Luckily, there is no right or wrong way to freewrite. As far as how you know when you're done, you can either go by time or length, writing for a set amount of minutes or pages per day. It's okay if you don't think the writing is any good. It's not supposed to be! Freewriting is not meant to be a first draft of anything, but rather a practice that cultivates consistency and creativity.
Artist and creativity guru Julia Cameron created a writing exercise call Morning Pages, or writing three pages longhand of stream of consciousness, putting down whatever comes to your mind without editing or value judgement. She stresses the importance of writing your pages first thing before the rest of the day clouds your work.
If the idea of three blank pages is stressful, try writing for 15 minutes a day instead. Set a timer and write until it goes off. Try not to do anything else. Just write. The first few minutes can be frustrating, but by about halfway through, I usually find my flow and am disappointed to hear the buzzer. Afterwards, I feel energized and ready to apply my creativity to a new idea or problem I need to solve.
Put Down Your Laptop
Most of the writing we do now is digital. While there are definitely some benefits -- it's faster, always accessible and allows for easy editing -- there are also some drawbacks. Most of us can type significantly faster than we can write with a pen and paper. While that comes with its advantages, being forced to slow down allows us to engage more fully with our ideas. Typing can get material down more quickly, but our processing of that information is less in depth, which impacts recall and learning.

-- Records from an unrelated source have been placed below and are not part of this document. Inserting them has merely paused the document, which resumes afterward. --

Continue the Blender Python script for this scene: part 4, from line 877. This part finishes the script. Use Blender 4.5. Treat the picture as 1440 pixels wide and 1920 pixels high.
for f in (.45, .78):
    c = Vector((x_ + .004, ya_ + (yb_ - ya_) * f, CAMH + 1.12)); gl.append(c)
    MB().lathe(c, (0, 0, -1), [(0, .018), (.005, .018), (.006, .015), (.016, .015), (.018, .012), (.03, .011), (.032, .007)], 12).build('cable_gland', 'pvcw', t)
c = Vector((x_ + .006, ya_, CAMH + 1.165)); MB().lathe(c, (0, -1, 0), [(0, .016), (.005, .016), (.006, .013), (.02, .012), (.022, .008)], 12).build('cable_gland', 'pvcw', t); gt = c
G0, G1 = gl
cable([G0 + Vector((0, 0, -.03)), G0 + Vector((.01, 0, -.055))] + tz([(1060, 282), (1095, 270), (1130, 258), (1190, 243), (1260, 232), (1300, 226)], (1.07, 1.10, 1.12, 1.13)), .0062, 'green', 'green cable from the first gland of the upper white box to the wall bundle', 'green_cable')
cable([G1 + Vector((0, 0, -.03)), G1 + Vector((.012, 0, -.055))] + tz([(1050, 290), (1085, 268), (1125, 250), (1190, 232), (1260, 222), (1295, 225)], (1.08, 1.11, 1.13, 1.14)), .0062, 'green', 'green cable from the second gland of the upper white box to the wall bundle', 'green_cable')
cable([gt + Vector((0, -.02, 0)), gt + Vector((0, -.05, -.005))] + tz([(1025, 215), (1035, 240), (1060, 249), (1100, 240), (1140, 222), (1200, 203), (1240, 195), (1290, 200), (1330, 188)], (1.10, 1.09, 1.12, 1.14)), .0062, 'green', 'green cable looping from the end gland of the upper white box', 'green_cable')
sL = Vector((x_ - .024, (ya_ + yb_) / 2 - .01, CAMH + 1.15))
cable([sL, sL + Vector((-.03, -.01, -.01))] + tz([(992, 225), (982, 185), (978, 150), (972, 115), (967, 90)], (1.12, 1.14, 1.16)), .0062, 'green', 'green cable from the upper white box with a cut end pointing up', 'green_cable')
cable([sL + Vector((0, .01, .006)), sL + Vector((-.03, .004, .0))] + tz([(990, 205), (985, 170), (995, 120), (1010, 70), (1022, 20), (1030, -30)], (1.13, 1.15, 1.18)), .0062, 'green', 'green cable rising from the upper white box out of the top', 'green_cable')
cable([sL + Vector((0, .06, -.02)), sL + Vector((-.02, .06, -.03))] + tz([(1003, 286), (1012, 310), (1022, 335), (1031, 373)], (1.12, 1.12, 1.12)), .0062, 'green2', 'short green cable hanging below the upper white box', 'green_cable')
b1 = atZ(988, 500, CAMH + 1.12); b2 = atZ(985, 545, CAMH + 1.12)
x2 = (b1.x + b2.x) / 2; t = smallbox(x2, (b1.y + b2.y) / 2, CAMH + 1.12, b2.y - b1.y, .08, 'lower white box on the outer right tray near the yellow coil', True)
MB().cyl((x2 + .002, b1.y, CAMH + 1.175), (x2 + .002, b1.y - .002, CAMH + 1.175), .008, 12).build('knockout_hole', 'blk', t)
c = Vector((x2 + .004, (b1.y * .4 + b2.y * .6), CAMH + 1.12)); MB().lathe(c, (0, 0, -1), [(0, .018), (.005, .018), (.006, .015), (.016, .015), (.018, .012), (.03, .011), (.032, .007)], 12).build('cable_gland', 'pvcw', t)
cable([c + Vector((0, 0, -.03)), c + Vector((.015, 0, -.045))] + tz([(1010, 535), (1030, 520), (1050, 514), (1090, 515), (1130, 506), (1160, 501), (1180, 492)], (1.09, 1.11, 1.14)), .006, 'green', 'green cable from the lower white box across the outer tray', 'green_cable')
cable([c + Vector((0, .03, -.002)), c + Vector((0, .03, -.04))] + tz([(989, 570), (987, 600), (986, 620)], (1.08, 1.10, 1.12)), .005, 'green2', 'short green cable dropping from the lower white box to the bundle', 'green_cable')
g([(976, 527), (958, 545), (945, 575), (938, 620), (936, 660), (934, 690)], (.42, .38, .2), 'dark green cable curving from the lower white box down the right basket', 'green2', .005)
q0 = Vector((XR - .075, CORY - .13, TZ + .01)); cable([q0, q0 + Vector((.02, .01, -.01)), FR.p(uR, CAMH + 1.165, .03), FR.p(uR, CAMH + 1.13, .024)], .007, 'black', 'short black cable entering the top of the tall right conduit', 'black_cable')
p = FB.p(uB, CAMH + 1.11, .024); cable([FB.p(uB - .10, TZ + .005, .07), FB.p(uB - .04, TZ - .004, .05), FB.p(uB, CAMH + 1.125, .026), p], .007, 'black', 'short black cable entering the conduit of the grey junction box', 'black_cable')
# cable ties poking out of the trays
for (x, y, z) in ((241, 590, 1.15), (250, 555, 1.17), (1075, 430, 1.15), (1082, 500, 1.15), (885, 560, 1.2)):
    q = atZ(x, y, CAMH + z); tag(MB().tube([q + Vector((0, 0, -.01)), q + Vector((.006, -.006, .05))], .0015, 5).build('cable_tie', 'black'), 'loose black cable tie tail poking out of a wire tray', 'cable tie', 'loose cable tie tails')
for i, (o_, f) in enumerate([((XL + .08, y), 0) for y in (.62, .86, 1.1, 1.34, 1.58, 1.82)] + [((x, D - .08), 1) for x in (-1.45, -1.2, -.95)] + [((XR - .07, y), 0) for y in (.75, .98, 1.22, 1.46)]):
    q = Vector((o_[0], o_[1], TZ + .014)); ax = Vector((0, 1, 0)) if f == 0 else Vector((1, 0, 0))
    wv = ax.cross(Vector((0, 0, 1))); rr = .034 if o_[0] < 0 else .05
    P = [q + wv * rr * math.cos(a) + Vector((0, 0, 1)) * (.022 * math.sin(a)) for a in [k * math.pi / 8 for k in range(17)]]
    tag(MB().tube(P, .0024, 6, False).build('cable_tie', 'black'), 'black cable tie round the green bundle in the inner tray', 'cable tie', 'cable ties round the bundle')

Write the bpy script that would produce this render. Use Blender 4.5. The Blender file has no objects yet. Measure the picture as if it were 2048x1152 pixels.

Writing on paper also minimizes distraction. Writing this article, I've checked the news once and my email three times. Each time I leave and come back, I have to take time and energy to re-engage. Writing in an actual notebook gives me some distance from technology and lets me be fully engaged in the task at hand.
Related: Keeping a Daily Journal Can Give You Tremendous Power
Make It Work for You
Reflection and freewriting are valuable tools, but if you only use them before a performance review or during a brainstorming meeting, you aren't using them to their fullest potential. By making journaling a regular practice, you can foster self-evaluation and creative thinking, skills you can apply to your work every day.
Find a notebook and pen you love (or maybe an app if handwriting isn't for you). A quick Google search will show that people have very strong opinions on writing tools. Bullet journaling is a great tool for the more visually inclined. There are a million options out there. Find one that feels right to you.
In order to make the most out of journaling, I schedule time to freewrite into my morning routine. I put it on my calendar like I would a meeting to signify its importance. Once a week, usually on Sundays as I start to think about the upcoming week, I journal to reflect on how I'm feeling, what's working and what I'd like to change. By doing both reflective journaling and freewriting at a regular cadence, I get a good balance of pragmatism and creativity, both crucial for successful entrepreneurs.